Niemiecki minister obrony Boris Pistorius nie wyklucza udziału niemieckich żołnierzy w zabezpieczeniu ewentualnej strefy zdemilitaryzowanej w Ukrainie po zawieszeniu broni.
„O tej kwestii będzie się dyskutować, gdy przyjdzie na to czas” – zastrzegł Boris Pistorius w opublikoawnej w sobotę (18.01.20250 rozmowie z gazetą „Süddeutsche Zeitung”, pytany o udział niemieckich żołnierzy w ewentualnej misji w Ukrainie po zawieszeniu broni. „Jesteśmy największym krajem NATO w Europie.

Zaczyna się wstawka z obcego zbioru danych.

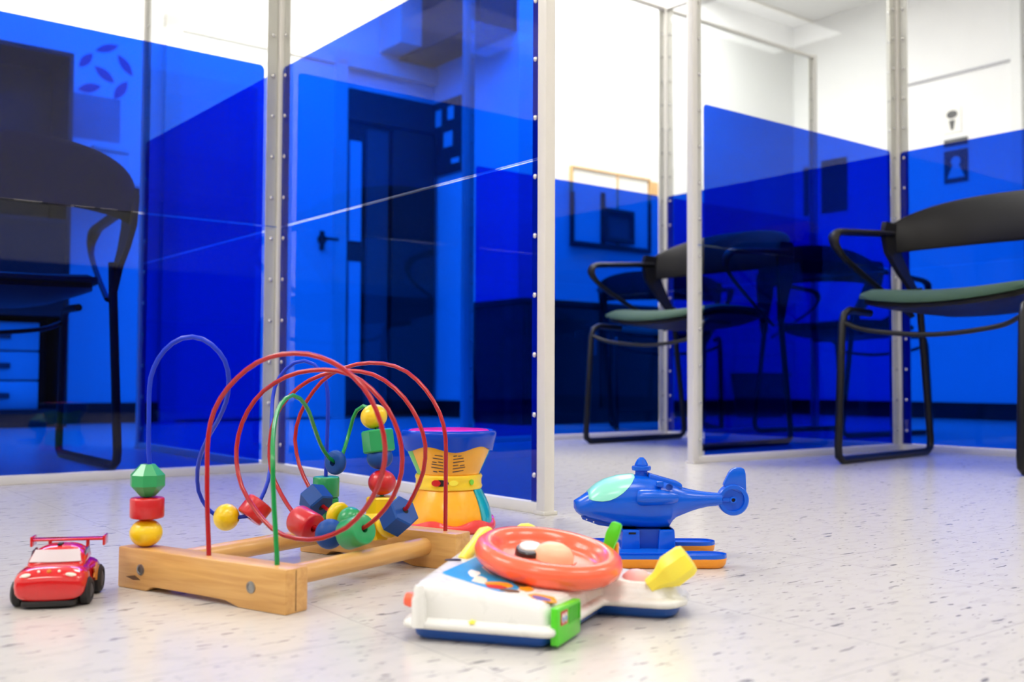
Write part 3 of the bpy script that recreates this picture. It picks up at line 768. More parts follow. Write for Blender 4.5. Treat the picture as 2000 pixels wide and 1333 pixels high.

To oczywiste, że będziemy odgrywać określoną rolę i musimy wziąć na siebie odpowiedzialność” – dodał. Pistorius za kluczową kwestię uznał to, jak można zapewnić Ukrainie taki poziom bezpieczeństwa, aby Rosja nie zaatakowała ponownie za kilka lat. „Można wyczuć nerwowość, niepewność w odniesieniu do tego, co może się teraz wydarzyć w Waszyngtonie, kiedy nowy prezydent USA Donald Trump obejmie urząd” – powiedział szef resortu obrony Niemiec po wizycie w Ukrainie.
Socjaldemokrata zapowiedział również podróż do USA w najbliższym czasie, aby porozmawiać z administracją Trumpa. Kandydat na sekretarza obrony USA Pete Hegseth nie został jeszcze oficjalnie potwierdzony. „Jesteśmy jednak zainteresowani szybkim spotkaniem i wymianą pomysłów w Waszyngtonie na początku lutego” – zapewnił Pistorius.